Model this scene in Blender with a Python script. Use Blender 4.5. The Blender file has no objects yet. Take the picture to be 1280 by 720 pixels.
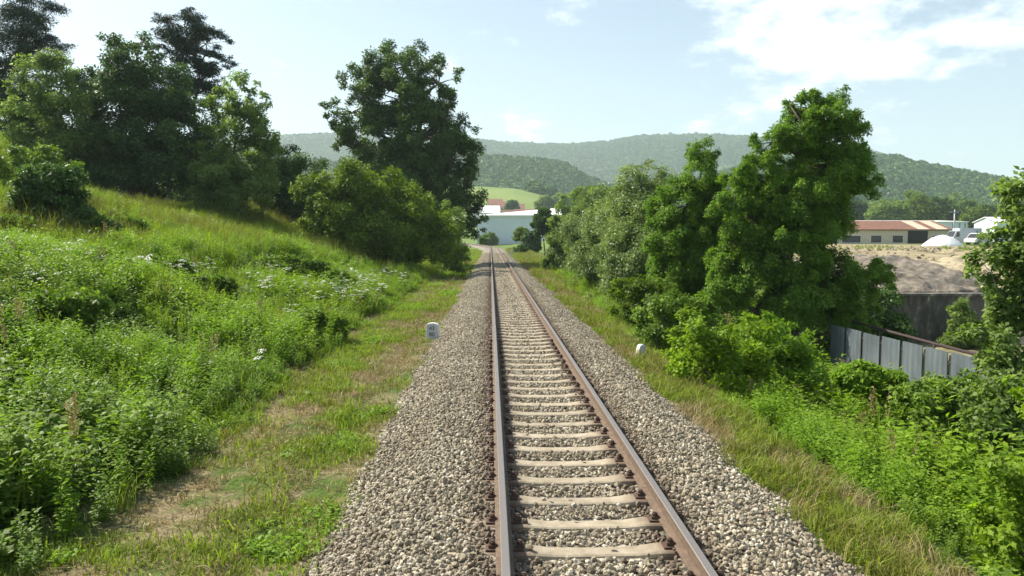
import bpy, math, random
import numpy as np
from mathutils import Matrix, Vector, Euler

C = bpy.context.scene.collection
SC = bpy.context.scene
R = math.radians
random.seed(3)

# ------------------------------------------------------------------ camera
F = 920.0                     # focal length in pixels of a 1280 wide picture
CAM = Vector((0.0, 0.0, 2.45))
cd = bpy.data.cameras.new('camera')
cd.sensor_width = 36.0
cd.lens = 36.0 * F / 1280.0
cd.clip_start = 0.1
cd.clip_end = 30000
cam = bpy.data.objects.new('camera', cd)
cam.location = CAM
cam.rotation_euler = (R(90 - 4.1), 0, R(-1.68))
C.objects.link(cam)
SC.camera = cam
CM = np.array(Euler((R(90 - 4.1), 0, R(-1.68))).to_matrix())

# ------------------------------------------------------------------ world, sun, exposure
SUN = Vector((-0.62, 0.36, 0.72)).normalized()
w = bpy.data.worlds.new('World')
SC.world = w
w.use_nodes = True
nt = w.node_tree
nt.nodes.clear()
def wn(t, **k):
    n = nt.nodes.new(t)
    for a, b in k.items(): setattr(n, a, b)
    return n
def wmath(op, a, b=None, c=None):
    n = wn('ShaderNodeMath', operation=op)
    for i, v in enumerate((a, b, c)):
        if v is None: continue
        if isinstance(v, (int, float)): n.inputs[i].default_value = v
        else: nt.links.new(v, n.inputs[i])
    return n.outputs[0]
sky = wn('ShaderNodeTexSky', sky_type='NISHITA')
sky.sun_disc = False
sky.sun_elevation = math.asin(SUN.z)
sky.sun_rotation = math.atan2(SUN.x, SUN.y)
sky.air_density = 1.0; sky.dust_density = 2.2; sky.ozone_density = 2.0
tc = wn('ShaderNodeTexCoord')
sep = wn('ShaderNodeSeparateXYZ'); nt.links.new(tc.outputs['Generated'], sep.inputs[0])
# milky humid air: sky pulled to a pale blue-white, more so towards the horizon
el = wmath('MAXIMUM', sep.outputs[2], 0.0)
milk = wmath('MULTIPLY_ADD', wmath('POWER', wmath('SUBTRACT', 1.0, el), 5.0), 0.60, 0.12)
mixm = wn('ShaderNodeMix', data_type='RGBA'); nt.links.new(milk, mixm.inputs[0])
nt.links.new(sky.outputs[0], mixm.inputs[6]); mixm.inputs[7].default_value = (7.2, 8.8, 9.2, 1)
# clouds: noise on a plane high above, in patches
den = wmath('ADD', el, 0.30)
px_ = wmath('DIVIDE', sep.outputs[0], den); py_ = wmath('DIVIDE', sep.outputs[1], den)
cv = wn('ShaderNodeCombineXYZ'); nt.links.new(px_, cv.inputs[0]); nt.links.new(py_, cv.inputs[1])
ns = wn('ShaderNodeTexNoise'); ns.inputs['Scale'].default_value = 3.6; ns.inputs['Detail'].default_value = 8; ns.inputs['Roughness'].default_value = 0.62
nt.links.new(cv.outputs[0], ns.inputs['Vector'])
def patch(px, py, rx, ry, amp):            # a bank of cloud around one direction of the sky
    d = CM @ np.array([(px - 640) / F, (360 - py) / F, -1.0]); d /= np.linalg.norm(d)
    az, e = math.atan2(d[0], d[1]), math.asin(d[2])
    azn = wmath('ARCTAN2', sep.outputs[0], sep.outputs[1])
    a = wmath('DIVIDE', wmath('SUBTRACT', azn, az), rx / F)
    b = wmath('DIVIDE', wmath('SUBTRACT', wmath('ARCSINE', sep.outputs[2]), e), ry / F)
    q = wmath('ADD', wmath('MULTIPLY', a, a), wmath('MULTIPLY', b, b))
    return wmath('MULTIPLY', wmath('MAXIMUM', wmath('SUBTRACT', 1.0, q), 0.0), amp)
tot = None
for p in [(1085, 35, 200, 100, .85), (920, 30, 130, 55, .7), (705, 28, 34, 14, .35), (1075, 98, 70, 20, .42), (1180, 95, 70, 20, .36), (885, 152, 80, 20, .42), (640, 166, 70, 16, .36), (1190, 28, 45, 30, .45), (1000, 130, 260, 60, .18)]:
    v = patch(*p)
    tot = v if tot is None else wmath('MAXIMUM', tot, v)
cl = wmath('ADD', wmath('MULTIPLY', wmath('SUBTRACT', ns.outputs[0], 0.56), 1.5), wmath('MULTIPLY', tot, 0.42))
ss = wn('ShaderNodeMapRange', interpolation_type='SMOOTHSTEP'); nt.links.new(cl, ss.inputs[0])
ss.inputs[1].default_value = 0.02; ss.inputs[2].default_value = 0.34; ss.inputs[3].default_value = 0; ss.inputs[4].default_value = 0.8
mixc = wn('ShaderNodeMix', data_type='RGBA'); nt.links.new(ss.outputs[0], mixc.inputs[0])
nt.links.new(mixm.outputs[2], mixc.inputs[6]); mixc.inputs[7].default_value = (11.3, 11.7, 12.0, 1)
bg = wn('ShaderNodeBackground'); bg.inputs[1].default_value = 0.085
nt.links.new(mixc.outputs[2], bg.inputs[0])
wo = wn('ShaderNodeOutputWorld'); nt.links.new(bg.outputs[0], wo.inputs[0])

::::

EXERCISE:
Retype the whole listing, keeping every line identical and omitting all pictures.

ANSWER IN FULL:
Model this scene in Blender with a Python script. Use Blender 4.5. The Blender file has no objects yet. Take the picture to be 1280 by 720 pixels.
import bpy, math, random
import numpy as np
from mathutils import Matrix, Vector, Euler

C = bpy.context.scene.collection
SC = bpy.context.scene
R = math.radians
random.seed(3)

# ------------------------------------------------------------------ camera
F = 920.0                     # focal length in pixels of a 1280 wide picture
CAM = Vector((0.0, 0.0, 2.45))
cd = bpy.data.cameras.new('camera')
cd.sensor_width = 36.0
cd.lens = 36.0 * F / 1280.0
cd.clip_start = 0.1
cd.clip_end = 30000
cam = bpy.data.objects.new('camera', cd)
cam.location = CAM
cam.rotation_euler = (R(90 - 4.1), 0, R(-1.68))
C.objects.link(cam)
SC.camera = cam
CM = np.array(Euler((R(90 - 4.1), 0, R(-1.68))).to_matrix())

# ------------------------------------------------------------------ world, sun, exposure
SUN = Vector((-0.62, 0.36, 0.72)).normalized()
w = bpy.data.worlds.new('World')
SC.world = w
w.use_nodes = True
nt = w.node_tree
nt.nodes.clear()
def wn(t, **k):
    n = nt.nodes.new(t)
    for a, b in k.items(): setattr(n, a, b)
    return n
def wmath(op, a, b=None, c=None):
    n = wn('ShaderNodeMath', operation=op)
    for i, v in enumerate((a, b, c)):
        if v is None: continue
        if isinstance(v, (int, float)): n.inputs[i].default_value = v
        else: nt.links.new(v, n.inputs[i])
    return n.outputs[0]
sky = wn('ShaderNodeTexSky', sky_type='NISHITA')
sky.sun_disc = False
sky.sun_elevation = math.asin(SUN.z)
sky.sun_rotation = math.atan2(SUN.x, SUN.y)
sky.air_density = 1.0; sky.dust_density = 2.2; sky.ozone_density = 2.0
tc = wn('ShaderNodeTexCoord')
sep = wn('ShaderNodeSeparateXYZ'); nt.links.new(tc.outputs['Generated'], sep.inputs[0])
# milky humid air: sky pulled to a pale blue-white, more so towards the horizon
el = wmath('MAXIMUM', sep.outputs[2], 0.0)
milk = wmath('MULTIPLY_ADD', wmath('POWER', wmath('SUBTRACT', 1.0, el), 5.0), 0.60, 0.12)
mixm = wn('ShaderNodeMix', data_type='RGBA'); nt.links.new(milk, mixm.inputs[0])
nt.links.new(sky.outputs[0], mixm.inputs[6]); mixm.inputs[7].default_value = (7.2, 8.8, 9.2, 1)
# clouds: noise on a plane high above, in patches
den = wmath('ADD', el, 0.30)
px_ = wmath('DIVIDE', sep.outputs[0], den); py_ = wmath('DIVIDE', sep.outputs[1], den)
cv = wn('ShaderNodeCombineXYZ'); nt.links.new(px_, cv.inputs[0]); nt.links.new(py_, cv.inputs[1])
ns = wn('ShaderNodeTexNoise'); ns.inputs['Scale'].default_value = 3.6; ns.inputs['Detail'].default_value = 8; ns.inputs['Roughness'].default_value = 0.62
nt.links.new(cv.outputs[0], ns.inputs['Vector'])
def patch(px, py, rx, ry, amp):            # a bank of cloud around one direction of the sky
    d = CM @ np.array([(px - 640) / F, (360 - py) / F, -1.0]); d /= np.linalg.norm(d)
    az, e = math.atan2(d[0], d[1]), math.asin(d[2])
    azn = wmath('ARCTAN2', sep.outputs[0], sep.outputs[1])
    a = wmath('DIVIDE', wmath('SUBTRACT', azn, az), rx / F)
    b = wmath('DIVIDE', wmath('SUBTRACT', wmath('ARCSINE', sep.outputs[2]), e), ry / F)
    q = wmath('ADD', wmath('MULTIPLY', a, a), wmath('MULTIPLY', b, b))
    return wmath('MULTIPLY', wmath('MAXIMUM', wmath('SUBTRACT', 1.0, q), 0.0), amp)
tot = None
for p in [(1085, 35, 200, 100, .85), (920, 30, 130, 55, .7), (705, 28, 34, 14, .35), (1075, 98, 70, 20, .42), (1180, 95, 70, 20, .36), (885, 152, 80, 20, .42), (640, 166, 70, 16, .36), (1190, 28, 45, 30, .45), (1000, 130, 260, 60, .18)]:
    v = patch(*p)
    tot = v if tot is None else wmath('MAXIMUM', tot, v)
cl = wmath('ADD', wmath('MULTIPLY', wmath('SUBTRACT', ns.outputs[0], 0.56), 1.5), wmath('MULTIPLY', tot, 0.42))
ss = wn('ShaderNodeMapRange', interpolation_type='SMOOTHSTEP'); nt.links.new(cl, ss.inputs[0])
ss.inputs[1].default_value = 0.02; ss.inputs[2].default_value = 0.34; ss.inputs[3].default_value = 0; ss.inputs[4].default_value = 0.8
mixc = wn('ShaderNodeMix', data_type='RGBA'); nt.links.new(ss.outputs[0], mixc.inputs[0])
nt.links.new(mixm.outputs[2], mixc.inputs[6]); mixc.inputs[7].default_value = (11.3, 11.7, 12.0, 1)
bg = wn('ShaderNodeBackground'); bg.inputs[1].default_value = 0.085
nt.links.new(mixc.outputs[2], bg.inputs[0])
wo = wn('ShaderNodeOutputWorld'); nt.links.new(bg.outputs[0], wo.inputs[0])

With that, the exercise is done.